Thursday, 31 July 2014

Love among the ruins: Don Giovanni at Glyndebourne

Don Giovanni (Glyndebourne Festival,  Andrés Orozco-Estrada, London Philharmonic Orchestra)

You are sitting in the sunshine, on an immaculate July afternoon. The bell goes, and in you go. A salvo is fired into the calm of the gentle murmur of anticipation: the lights are cut and the incomparable overture begins. A real piece of theatre.  

The revival of Jonathon Kent’s production of Don Giovanni at Glyndebourne, a staple opera of one by one of the festival’s staple composers brought some mixed reviews. But the reality is that it is a superb production. The staging was based on a large revolving box which opened at different angles and ways. The set within this is somewhat rusticated, but still has a solidity about it. It works very well even if you need a reasonable seat to see it all – which we fortunately had. 

The catalogue aria (‘Madamina, Il Catalogo é question’) must rate amongst the greatest and wittiest. The use of photographs and an instant camera worked well as a motif, and the photographs arranged into albums to flick through on stage was quite amusing even if they couldn’t equate to the volume claimed – Ma in Spagna son gia mille e tre
The theatrics were never underdone. The explosion of flames at the end of act two gave a foretaste of DG’s fate. 

The dinner scene was a real triumph.
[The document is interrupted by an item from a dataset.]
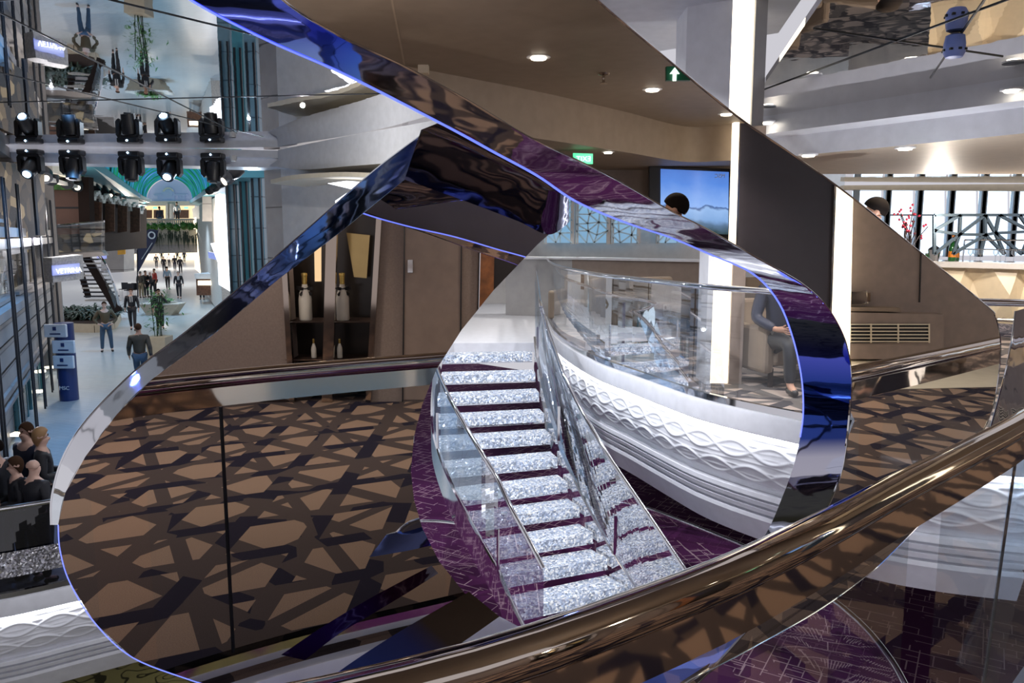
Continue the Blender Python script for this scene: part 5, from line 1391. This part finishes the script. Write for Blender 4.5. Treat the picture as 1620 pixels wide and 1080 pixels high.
# ceiling: main level, stepped fascia, lower level
step = [PZ(400,60,2.9), PZ(560,88,2.9), PZ(650,106,2.9), PZ(760,127,2.9), PZ(870,149,2.9), PZ(990,177,2.9), PZ(1085,200,2.9), PZ(1165,197,2.9), PZ(1300,196,2.9)]
sp_ = spline(step, 50)
ce = [V((-3.5,2.9,0)), V((-.6,1.9,0))]
pl_ = [V((p.x,p.y,2.9)) for p in sp_]
near_ = [V((9,10.2,2.9)), V((2.6,3.8,2.9)), V((1.2,2.5,2.9)), V((.2,1.6,2.9)), V((-1.2,.6,2.9)), V((-3.2,1.5,2.9))]
tag(MB().slab(pl_+near_, (0,0,.05)).build('ceiling', 'brown_ceiling', M=q_), kind='structure')
tag(MB().strip(sp_, [up(p, -.42) for p in sp_]).build('trim_6', 'tan_ceiling', M=q_, smooth=True), kind='structure')
lo_ = [up(p, -.42) for p in sp_]
tag(MB().strip(lo_, [V((p.x+.6, max(13.2, p.y+1), p.z)) for p in lo_]).build('ceiling', 'brown_ceiling', M=q_), kind='structure')
MBs = MB().bar(PZ(618,-10,2.897), PZ(640,104,2.897), .012, .004); tag(MBs.build('trim_7', 'tan_ceiling', M=q_), kind='structure')
for (x, y), lab in (((852,90),'bright downlight in the brown ceiling, nearest of three'), ((1032,141),'bright downlight in the brown ceiling, middle of three'), ((1149,180),'bright downlight in the brown ceiling, farthest of three')):
    downlight(PZ(x, y, 2.9), lab, None, q_, 60)
downlight(PZ(962,240,2.48), 'tiny downlight in the lowered ceiling beside the glowing exit sign', None, q_, 30, s=.045)
q = q_(PZ(955,116,2.9)); e = empty('sprinkler', q, 'small brass sprinkler head under the brown ceiling', 'sprinkler')
MB().lathe(q, [(.05,0),(.045,-.012),(.012,-.02),(.012,-.07),(.03,-.075),(.03,-.08)], 14).build('head', 'chrome_bronze', e, True); MB().bar(q+V((-.05,0,-.035)), q+V((.06,0,-.035)), .02).build('frame', 'chrome_bronze', e)
q = PZ(670,104,2.9); e = empty('ceiling_detector', q_(q), 'small cream detector box at the ceiling step', 'detector'); MB().box(q+V((-.04,-.04,-.06)), q+V((.04,.04,0))).build('housing', 'cream_paint', e, M=q_)
es = q_(P(1070,128,5.9)); e = empty('exit_sign', es, 'green sign with white arrow hanging from the brown ceiling', 'sign')
vw('sign_face', [(1054,105),(1092,104),(1092,127),(1054,127)], 5.9, 'sign_green', e, .04)
b = MB(); c = P(1067,117,5.88); b.slab([c+V((-.035,0,0)), c+V((0,0,.045)), c+V((.035,0,0))], (0,-.01,0)); b.slab([c+V((-.013,0,-.05)), c+V((-.013,0,0)), c+V((.013,0,0)), c+V((.013,0,-.05))], (0,-.01,0)); b.build('arrow', 'exit_mark', e, M=q_)
MB().bar(P(1073,105,5.94), V((P(1073,105,5.94).x,5.94,2.9)), .02).build('bracket', 'chrome', e, M=q_)
es = q_(P(922,256,8.3)); e = empty('exit_sign', es, 'brightly glowing green exit sign under the lowered ceiling', 'sign')
vw('sign_face', [(907,242),(938,243),(938,259),(907,258)], 8.3, 'exit_green', e, .05)
o_ = P(935,255,8.27); text('lettering', 'EXIT', .075, 'exit_mark', e, o_, (-1,0,0), (0,0,1), M=q_, depth=.002)
# pale stone floor strip along the side wall
ps = [V((PZ(1320,640,0).x, 7.9, .004)), V((9.5,8.6,.004)), V((9.5,10.2,.004)), V((3.2,10.2,.004))]
tag(MB().slab(ps, (0,0,-.003)).build('floor', 'cream_paint', M=q_), kind='structure')
p = P(1070, 330, 6.6); pe = q_(V((p.x,p.y,0))); person('person in blue-grey standing before the television, seen in the mirror', pe, 30, W('stand',0,'shirt_blue','jeans','hair_dark','skin'), 1.93)

# ================================================================ lamps of the place and added fill lights
world = bpy.data.worlds.new('World'); S.world = world; world.use_nodes = True
bg_ = world.node_tree.nodes['Background']; bg_.inputs[0].default_value = (.58,.57,.62,1); bg_.inputs[1].default_value = .75
def real_spots(pts, power, col, z, to=-3, ang=120, r=.06):
    for x, y in pts: spot('ceiling_lamp', (x, y, z), (x, y, z+to), power, col, ang, .7, r)
warm = (1,.89,.77); cool = (.75,.85,1)
real_spots([(2.0,-.5),(4.0,1.2),(1.2,-2.4),(3.2,-1.5),(5.5,3.2),(7.2,1.5),(7.0,4.2)], 52, warm, 2.45)
for q in ((2.6,.2,1.9),(1.0,-3.2,1.9),(6.2,2.2,1.5),(4.6,-1.6,1.9)): point('room_fill', q, 15, warm, .03)  # unfitted fill points, added to lift the dark brown ceiling
for q in ((-1.8,5.2),(-3.6,6.0)): pass
# lounge
real_spots([(.2,13.2),(1.6,12.4),(1.8,10.2),(1.2,16)], 120, (1,.95,.9), 2.7)
real_spots([(4.5,9),(3.6,7.8),(6.5,11.5)], 70, (1,.92,.84), 2.3)
# the well: lamps of the mirror ceiling
for x, y, pw_ in ((-1.2,8.2,300),(.5,7.4,240),(-3.6,9.5,160),(-.2,9.6,190)):
    spot('well_spot', (x, y, 3.28), (x+.2, y+.3, -2.5), pw_, (.92,.94,1), 110, .6, .03)
spot('stage_lamp_beam', (1.2,4.6,3.2), (.6,9.6,-1.2), 340, (.95,.96,1), 60, .7, .06)
# blue lamps washing the ribbons
spot('blue_wash', (-4.8,5.2,2.9), (-1.2,2.0,1.7), 30, (.10,.18,1), 70, .8, .12)
spot('blue_wash', (.3,4.8,3.1), (1.0,2.2,1.1), 20, (.10,.18,1), 70, .8, .12)
spot('blue_wash', (-2.4,3.8,-1.2), (-.2,1.6,.3), 20, (.08,.16,1), 80, .8, .12)
spot('well_spot', (3.0,3.9,2.4), (3.6,6.2,-.6), 120, (.85,.9,1), 80, .8, .03)  # white fill spot without a fixture, added to brighten the right deck edge
# promenade
for k, (px, py, pw_, c) in enumerate([(160,600,330,(1,.9,.8)),(240,560,380,(.25,.6,1)),(150,690,420,(.18,.5,1)),(80,740,300,(.2,.5,1)),(230,500,650,(.3,.65,1)),(290,480,500,(.6,.8,1)),(250,450,1100,(1,.92,.85)),(268,425,2600,(1,.88,.75)),(120,540,260,(1,.85,.7))]):
    p = PZ(px, py, ZP); spot('promenade_lamp', (p.x, p.y, 3.1), (p.x, p.y, ZP), pw_, c, 125, .8, .04)
for px, py, Y, pw_, c in ((120,340,22,160,warm),(100,380,20,120,(.9,.9,1)),(30,480,12,70,(.8,.85,1)),(20,600,11,60,(.8,.85,1)),(330,360,42,700,warm),(230,345,62,1600,warm),(268,312,66,70,(.4,.6,1)),(400,330,20,250,(.7,.85,1)),(480,200,12,160,(1,.97,.92)),(430,180,15,120,(1,.95,.9)),(170,360,29,110,warm)):
    p = P(px, py, Y); point('wall_fill', (p.x, p.y, p.z), pw_*.4, c, .03)  # fill points without fittings, added to light the promenade walls
point('lower_deck_lamp', (-4,10.5,-3.4), 140, (1,.9,.55), .15)
point('bar_lamp', (6.0,11.2,1.9), 60, warm, .03); point('bar_lamp', (7.6,10.8,1.9), 60, warm, .03)
point('lounge_fill', (3.4,6.6,1.3), 40, (.9,.93,1), .03)  # added fill light, hidden behind the mirror sheet, brightens the right soffit

cam = bpy.data.cameras.new('camera'); cam.lens = 36*F/1620; cam.sensor_width = 36; cam.clip_start = .02; cam.clip_end = 300
co = bpy.data.objects.new('camera', cam); COL.objects.link(co); co.location = CAM; co.rotation_euler = (PI/2-TH, 0, 0); S.camera = co
S.view_settings.view_transform = 'Standard'; S.view_settings.look = 'None'; S.view_settings.gamma = 1; S.view_settings.exposure = .48
S.view_settings.use_curve_mapping = False
S.cycles.max_bounces = 14; S.cycles.glossy_bounces = 8; S.cycles.transparent_max_bounces = 24; S.cycles.diffuse_bounces = 4
S.cycles.caustics_reflective = False; S.cycles.sample_clamp_indirect = 4; S.cycles.use_denoising = True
Conducted at an angle, that the singers managed it so well indicates their skill as actors too. Flipping the table to reveal Don G’s invited but unwelcome guest was a thrilling moment, however expected it was. 

Festival 2014, Don Giovanni. Don Giovanni (Elliot Madore). Photo credit Robert Workman.
Elliot Madore (above) made an exquisite Don Giovanni, he looked slick and greasy, yet it wasn’t unreasonable that he might have seduced so many women. He had the charm and looks to do it. Infidelity on such a scale requires faithful help, and Edwin Crossley-Mercer’s Leporello was spot on too. He clearly wouldn’t have minded a shot in his master’s place –until he saw his fate perhaps. The Commendatore Taras Shtonda was wonderful. Donna Anna (Layla Claire), Don Ottavio (Ben Johnson) and Donna Elvira (Serena Farnocchia) all made for a first-rate cast. The LPO under Andrés Orozco-Estrada were wonderful. Mark Henderson’s lighting gave the whole thing a ghoulish, ghastly, love-among-the-ruins kind of feel, with real success. 

Overall: an extremely strong cast of principals, a wonderful stage, and a really super opera. I’d hear this happily every year. Or maybe even every week.